**PROVIDED DATA**
## Begin
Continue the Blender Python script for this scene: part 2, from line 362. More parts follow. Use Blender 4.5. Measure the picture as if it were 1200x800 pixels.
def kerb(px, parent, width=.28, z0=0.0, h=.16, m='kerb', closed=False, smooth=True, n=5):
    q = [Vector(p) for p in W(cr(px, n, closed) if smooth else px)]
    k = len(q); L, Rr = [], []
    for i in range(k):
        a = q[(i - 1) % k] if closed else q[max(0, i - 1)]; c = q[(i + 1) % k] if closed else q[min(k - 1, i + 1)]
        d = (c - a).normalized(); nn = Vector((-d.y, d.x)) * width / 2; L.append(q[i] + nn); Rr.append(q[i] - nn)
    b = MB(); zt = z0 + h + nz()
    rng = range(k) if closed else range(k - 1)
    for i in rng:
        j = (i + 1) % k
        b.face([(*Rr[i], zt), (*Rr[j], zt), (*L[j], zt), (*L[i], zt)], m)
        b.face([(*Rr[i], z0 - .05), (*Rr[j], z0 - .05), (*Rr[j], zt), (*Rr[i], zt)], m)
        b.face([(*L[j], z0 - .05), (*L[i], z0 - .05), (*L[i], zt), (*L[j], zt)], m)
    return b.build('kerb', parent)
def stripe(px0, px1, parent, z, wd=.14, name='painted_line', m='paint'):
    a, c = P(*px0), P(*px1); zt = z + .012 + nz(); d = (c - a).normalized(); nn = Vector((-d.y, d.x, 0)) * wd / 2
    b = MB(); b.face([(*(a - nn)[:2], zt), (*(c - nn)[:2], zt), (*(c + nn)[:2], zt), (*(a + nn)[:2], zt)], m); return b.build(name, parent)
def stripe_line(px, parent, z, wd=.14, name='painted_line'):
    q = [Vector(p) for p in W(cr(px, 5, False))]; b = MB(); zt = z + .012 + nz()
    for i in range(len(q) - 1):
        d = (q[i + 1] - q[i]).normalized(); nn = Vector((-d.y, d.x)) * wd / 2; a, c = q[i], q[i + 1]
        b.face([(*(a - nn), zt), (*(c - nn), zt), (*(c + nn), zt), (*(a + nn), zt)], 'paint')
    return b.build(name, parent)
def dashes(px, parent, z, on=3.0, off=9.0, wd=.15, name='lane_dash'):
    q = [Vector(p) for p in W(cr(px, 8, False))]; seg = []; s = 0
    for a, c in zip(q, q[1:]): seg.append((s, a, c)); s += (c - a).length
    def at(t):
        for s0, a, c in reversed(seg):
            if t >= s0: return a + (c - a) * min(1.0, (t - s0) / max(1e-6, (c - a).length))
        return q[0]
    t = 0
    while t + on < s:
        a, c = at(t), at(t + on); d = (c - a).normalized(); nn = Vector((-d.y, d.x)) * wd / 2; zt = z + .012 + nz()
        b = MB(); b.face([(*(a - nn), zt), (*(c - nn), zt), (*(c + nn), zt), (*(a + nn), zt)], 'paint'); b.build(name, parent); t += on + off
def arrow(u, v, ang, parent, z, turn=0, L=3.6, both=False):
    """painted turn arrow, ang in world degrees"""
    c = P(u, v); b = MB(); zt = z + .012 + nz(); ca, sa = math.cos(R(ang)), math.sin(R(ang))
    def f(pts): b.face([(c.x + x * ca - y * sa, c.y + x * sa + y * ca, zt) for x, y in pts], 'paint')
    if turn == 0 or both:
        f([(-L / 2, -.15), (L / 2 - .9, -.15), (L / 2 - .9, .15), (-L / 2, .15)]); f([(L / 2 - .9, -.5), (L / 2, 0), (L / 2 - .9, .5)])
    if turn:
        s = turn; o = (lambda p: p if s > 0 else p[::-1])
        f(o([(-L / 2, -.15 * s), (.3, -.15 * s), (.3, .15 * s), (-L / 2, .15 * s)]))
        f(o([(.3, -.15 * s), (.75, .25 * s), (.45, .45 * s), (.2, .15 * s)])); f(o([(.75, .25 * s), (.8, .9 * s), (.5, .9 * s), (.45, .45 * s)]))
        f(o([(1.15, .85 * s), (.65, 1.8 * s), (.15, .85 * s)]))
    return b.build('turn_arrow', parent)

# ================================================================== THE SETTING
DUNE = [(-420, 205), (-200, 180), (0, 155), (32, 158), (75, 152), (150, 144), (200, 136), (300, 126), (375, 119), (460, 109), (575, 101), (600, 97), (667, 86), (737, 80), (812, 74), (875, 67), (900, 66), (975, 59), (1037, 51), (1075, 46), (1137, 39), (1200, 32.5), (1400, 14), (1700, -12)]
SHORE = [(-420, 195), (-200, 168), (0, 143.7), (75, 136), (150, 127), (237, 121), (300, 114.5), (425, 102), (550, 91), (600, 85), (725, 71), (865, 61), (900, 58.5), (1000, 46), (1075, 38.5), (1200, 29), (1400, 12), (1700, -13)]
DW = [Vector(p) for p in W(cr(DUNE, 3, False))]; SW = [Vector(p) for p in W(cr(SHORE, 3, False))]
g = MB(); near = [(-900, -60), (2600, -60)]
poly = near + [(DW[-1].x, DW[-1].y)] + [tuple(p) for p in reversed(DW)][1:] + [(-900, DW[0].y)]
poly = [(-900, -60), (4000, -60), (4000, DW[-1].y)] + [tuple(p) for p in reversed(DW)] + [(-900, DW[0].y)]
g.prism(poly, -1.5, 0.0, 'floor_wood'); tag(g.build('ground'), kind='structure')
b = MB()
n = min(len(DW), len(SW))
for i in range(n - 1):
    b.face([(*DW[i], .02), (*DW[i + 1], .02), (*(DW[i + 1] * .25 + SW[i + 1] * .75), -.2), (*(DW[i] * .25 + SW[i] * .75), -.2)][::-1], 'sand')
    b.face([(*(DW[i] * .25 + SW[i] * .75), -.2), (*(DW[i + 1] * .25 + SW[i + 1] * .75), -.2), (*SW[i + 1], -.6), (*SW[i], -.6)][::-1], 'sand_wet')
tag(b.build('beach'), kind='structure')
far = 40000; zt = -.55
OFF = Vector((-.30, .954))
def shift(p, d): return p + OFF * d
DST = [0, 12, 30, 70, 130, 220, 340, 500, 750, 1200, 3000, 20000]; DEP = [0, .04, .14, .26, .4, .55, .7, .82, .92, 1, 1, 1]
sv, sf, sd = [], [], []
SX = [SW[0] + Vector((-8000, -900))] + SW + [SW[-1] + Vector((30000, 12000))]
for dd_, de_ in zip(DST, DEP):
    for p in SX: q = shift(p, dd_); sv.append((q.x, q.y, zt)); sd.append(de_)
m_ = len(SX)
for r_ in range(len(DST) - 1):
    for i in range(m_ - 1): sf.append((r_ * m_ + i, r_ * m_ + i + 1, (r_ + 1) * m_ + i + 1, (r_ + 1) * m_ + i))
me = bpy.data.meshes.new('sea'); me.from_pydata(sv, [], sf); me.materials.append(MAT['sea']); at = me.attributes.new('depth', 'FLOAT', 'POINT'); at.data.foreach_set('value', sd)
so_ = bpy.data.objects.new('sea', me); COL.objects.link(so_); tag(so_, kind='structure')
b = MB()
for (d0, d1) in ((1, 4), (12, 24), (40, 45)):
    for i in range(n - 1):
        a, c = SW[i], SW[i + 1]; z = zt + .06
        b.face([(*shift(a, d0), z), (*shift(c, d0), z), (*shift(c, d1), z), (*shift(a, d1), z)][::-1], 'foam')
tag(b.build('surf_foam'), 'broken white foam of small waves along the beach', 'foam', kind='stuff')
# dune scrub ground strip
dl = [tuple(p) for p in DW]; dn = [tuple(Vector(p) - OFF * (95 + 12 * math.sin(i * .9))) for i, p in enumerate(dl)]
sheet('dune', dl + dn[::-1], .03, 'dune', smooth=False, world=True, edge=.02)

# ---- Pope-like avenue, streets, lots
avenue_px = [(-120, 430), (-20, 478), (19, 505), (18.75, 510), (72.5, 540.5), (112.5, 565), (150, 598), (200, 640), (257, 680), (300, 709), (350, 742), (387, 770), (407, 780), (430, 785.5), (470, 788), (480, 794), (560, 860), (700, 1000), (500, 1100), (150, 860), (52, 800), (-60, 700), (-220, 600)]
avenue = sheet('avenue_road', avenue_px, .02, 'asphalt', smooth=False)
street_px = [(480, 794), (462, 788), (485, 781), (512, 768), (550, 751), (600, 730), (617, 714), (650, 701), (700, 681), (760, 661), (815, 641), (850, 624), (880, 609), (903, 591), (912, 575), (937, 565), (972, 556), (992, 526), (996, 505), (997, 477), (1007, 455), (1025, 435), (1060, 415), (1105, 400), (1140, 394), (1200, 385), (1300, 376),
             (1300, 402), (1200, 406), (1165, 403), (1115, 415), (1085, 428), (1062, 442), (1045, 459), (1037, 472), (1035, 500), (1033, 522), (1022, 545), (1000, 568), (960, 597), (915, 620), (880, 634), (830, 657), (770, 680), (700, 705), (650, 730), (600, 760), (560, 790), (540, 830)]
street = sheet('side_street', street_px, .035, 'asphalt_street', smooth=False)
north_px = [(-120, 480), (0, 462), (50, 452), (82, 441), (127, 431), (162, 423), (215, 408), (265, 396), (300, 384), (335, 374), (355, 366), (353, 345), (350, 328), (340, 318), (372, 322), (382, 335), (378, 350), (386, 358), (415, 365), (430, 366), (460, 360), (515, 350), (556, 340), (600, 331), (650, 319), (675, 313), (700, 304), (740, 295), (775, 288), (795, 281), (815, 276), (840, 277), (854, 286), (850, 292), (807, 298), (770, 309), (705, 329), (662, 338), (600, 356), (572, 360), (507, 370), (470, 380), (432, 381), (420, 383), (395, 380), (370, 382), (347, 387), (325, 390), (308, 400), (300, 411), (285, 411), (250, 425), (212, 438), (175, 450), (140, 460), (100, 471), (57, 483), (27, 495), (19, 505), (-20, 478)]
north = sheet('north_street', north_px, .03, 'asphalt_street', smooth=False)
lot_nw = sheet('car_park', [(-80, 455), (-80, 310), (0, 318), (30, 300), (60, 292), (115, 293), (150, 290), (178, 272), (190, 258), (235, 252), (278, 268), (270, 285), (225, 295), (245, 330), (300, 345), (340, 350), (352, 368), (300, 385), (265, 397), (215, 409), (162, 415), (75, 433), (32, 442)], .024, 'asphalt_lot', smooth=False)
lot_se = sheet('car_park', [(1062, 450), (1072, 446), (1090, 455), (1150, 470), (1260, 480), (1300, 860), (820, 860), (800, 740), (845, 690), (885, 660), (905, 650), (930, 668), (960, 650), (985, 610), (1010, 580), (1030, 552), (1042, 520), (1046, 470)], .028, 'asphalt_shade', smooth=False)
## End
## Begin
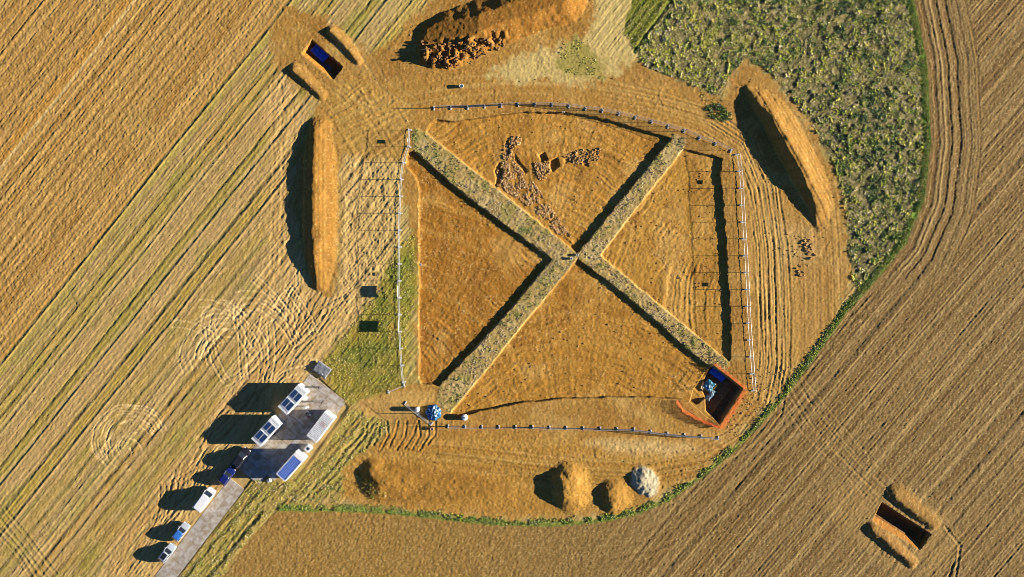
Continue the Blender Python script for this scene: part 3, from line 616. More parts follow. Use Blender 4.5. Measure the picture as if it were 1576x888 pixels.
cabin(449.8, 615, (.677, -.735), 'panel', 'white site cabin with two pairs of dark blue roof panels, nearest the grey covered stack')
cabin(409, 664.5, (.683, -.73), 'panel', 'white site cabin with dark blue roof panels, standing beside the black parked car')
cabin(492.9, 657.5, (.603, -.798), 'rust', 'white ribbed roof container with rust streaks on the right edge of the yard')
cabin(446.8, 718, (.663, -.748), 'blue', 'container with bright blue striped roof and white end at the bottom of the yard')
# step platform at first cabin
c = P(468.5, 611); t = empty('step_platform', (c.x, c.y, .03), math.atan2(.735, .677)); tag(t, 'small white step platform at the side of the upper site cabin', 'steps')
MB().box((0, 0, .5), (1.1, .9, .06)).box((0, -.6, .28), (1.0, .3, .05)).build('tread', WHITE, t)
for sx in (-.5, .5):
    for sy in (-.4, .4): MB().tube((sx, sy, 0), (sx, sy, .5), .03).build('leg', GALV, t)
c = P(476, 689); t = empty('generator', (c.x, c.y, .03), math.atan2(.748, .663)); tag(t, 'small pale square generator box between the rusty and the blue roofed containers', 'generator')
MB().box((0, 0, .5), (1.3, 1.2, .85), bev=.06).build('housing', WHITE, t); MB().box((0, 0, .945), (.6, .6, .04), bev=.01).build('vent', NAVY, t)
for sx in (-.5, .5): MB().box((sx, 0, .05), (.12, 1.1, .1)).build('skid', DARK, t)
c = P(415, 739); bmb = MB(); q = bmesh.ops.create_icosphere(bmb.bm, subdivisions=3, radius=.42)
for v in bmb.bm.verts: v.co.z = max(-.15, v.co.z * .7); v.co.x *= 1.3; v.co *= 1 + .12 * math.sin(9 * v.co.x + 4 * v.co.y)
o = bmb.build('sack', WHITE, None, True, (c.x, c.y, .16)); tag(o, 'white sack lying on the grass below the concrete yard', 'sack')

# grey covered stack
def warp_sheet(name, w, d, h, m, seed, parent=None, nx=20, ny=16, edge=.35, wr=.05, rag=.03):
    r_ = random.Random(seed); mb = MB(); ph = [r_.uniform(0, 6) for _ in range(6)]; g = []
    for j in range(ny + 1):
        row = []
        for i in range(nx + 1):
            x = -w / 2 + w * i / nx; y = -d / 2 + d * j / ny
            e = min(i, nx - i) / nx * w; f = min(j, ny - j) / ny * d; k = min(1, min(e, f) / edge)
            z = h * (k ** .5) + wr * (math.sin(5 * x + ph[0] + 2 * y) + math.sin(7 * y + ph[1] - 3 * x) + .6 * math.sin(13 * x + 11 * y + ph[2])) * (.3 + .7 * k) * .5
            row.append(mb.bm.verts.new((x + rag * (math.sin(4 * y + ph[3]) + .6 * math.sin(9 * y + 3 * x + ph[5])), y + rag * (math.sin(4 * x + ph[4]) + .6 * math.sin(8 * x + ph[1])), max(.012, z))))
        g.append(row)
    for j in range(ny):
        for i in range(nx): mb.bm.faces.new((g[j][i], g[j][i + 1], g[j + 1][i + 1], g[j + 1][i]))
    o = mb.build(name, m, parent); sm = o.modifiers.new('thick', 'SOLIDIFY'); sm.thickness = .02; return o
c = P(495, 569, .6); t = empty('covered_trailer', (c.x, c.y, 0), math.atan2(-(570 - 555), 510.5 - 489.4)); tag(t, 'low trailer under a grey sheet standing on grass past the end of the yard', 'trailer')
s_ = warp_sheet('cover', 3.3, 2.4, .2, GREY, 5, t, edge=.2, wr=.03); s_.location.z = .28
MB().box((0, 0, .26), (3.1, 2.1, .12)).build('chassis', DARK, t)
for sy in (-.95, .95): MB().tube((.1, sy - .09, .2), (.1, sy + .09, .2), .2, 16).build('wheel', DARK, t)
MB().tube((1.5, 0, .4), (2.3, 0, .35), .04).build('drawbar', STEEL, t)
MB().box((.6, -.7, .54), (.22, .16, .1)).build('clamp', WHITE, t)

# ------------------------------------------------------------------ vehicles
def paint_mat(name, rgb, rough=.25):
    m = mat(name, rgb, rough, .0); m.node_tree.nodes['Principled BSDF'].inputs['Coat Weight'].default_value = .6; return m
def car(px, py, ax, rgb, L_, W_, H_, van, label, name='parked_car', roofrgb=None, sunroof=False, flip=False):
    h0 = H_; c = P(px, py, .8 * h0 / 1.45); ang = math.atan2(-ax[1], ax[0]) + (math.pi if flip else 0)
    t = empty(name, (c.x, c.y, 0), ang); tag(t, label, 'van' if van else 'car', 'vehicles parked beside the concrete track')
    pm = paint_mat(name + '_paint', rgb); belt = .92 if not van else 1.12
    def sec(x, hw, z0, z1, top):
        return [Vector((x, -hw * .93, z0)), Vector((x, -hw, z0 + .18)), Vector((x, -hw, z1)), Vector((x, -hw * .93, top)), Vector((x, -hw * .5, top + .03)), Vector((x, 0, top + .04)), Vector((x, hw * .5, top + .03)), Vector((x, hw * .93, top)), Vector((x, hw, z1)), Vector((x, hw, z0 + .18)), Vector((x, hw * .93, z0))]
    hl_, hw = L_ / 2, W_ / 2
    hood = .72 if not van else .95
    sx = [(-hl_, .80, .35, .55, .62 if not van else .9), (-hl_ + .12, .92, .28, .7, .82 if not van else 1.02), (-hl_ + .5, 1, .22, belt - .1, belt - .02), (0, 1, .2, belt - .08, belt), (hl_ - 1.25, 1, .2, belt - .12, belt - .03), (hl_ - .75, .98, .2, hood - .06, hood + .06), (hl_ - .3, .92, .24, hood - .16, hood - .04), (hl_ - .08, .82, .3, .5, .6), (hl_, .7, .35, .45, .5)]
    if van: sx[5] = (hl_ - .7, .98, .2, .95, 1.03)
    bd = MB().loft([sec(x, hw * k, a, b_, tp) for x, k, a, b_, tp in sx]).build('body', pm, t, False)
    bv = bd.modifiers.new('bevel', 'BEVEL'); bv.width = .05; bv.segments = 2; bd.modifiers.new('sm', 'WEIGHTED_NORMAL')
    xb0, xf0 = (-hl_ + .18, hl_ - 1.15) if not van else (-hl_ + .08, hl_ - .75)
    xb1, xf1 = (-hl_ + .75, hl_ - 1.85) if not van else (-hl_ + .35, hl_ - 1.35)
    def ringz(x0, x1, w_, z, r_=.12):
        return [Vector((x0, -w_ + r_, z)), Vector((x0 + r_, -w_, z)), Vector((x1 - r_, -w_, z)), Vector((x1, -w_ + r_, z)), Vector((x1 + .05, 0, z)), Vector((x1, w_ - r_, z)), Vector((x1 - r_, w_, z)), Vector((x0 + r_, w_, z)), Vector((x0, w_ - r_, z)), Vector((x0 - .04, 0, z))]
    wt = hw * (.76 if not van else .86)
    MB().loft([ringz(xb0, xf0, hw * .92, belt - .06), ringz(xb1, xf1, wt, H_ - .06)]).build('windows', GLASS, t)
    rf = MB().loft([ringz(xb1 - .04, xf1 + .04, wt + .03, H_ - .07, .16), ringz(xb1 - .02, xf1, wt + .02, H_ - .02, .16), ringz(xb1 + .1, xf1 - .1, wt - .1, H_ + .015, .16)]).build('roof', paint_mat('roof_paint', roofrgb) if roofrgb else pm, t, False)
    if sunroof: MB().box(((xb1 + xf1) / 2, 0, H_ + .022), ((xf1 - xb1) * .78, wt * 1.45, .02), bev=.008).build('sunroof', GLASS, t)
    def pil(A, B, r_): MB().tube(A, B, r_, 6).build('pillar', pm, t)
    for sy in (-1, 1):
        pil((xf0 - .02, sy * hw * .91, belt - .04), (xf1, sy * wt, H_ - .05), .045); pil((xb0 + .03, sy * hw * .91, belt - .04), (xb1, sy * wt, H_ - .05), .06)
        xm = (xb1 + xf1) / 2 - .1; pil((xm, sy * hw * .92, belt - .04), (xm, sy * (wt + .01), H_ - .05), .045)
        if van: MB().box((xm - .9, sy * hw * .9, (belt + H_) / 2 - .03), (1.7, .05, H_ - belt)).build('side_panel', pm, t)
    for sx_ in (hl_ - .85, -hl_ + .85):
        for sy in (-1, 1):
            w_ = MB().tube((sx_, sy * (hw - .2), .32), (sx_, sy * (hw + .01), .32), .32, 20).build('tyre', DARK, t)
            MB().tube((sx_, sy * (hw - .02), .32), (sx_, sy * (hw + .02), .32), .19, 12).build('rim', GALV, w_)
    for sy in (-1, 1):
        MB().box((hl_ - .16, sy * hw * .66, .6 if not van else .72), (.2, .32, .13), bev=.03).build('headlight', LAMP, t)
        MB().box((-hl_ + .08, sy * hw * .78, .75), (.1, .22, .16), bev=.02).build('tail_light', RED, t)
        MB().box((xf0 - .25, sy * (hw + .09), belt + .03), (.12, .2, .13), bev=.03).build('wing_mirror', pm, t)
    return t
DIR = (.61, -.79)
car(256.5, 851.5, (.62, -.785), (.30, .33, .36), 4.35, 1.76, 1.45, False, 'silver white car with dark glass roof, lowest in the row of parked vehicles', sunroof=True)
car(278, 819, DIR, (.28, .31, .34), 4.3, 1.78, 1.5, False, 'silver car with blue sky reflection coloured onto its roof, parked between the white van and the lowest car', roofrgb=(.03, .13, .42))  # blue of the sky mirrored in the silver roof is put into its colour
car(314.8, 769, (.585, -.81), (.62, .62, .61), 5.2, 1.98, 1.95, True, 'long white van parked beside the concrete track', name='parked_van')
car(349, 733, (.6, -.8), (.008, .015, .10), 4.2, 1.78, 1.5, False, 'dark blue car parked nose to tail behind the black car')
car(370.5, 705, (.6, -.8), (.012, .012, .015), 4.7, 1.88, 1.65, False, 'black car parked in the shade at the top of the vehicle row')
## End
Track down every line holding the string "Python" and copy it.

**FULL RESPONSE**
Continue the Blender Python script for this scene: part 2, from line 362. More parts follow. Use Blender 4.5. Measure the picture as if it were 1200x800 pixels.
Continue the Blender Python script for this scene: part 3, from line 616. More parts follow. Use Blender 4.5. Measure the picture as if it were 1576x888 pixels.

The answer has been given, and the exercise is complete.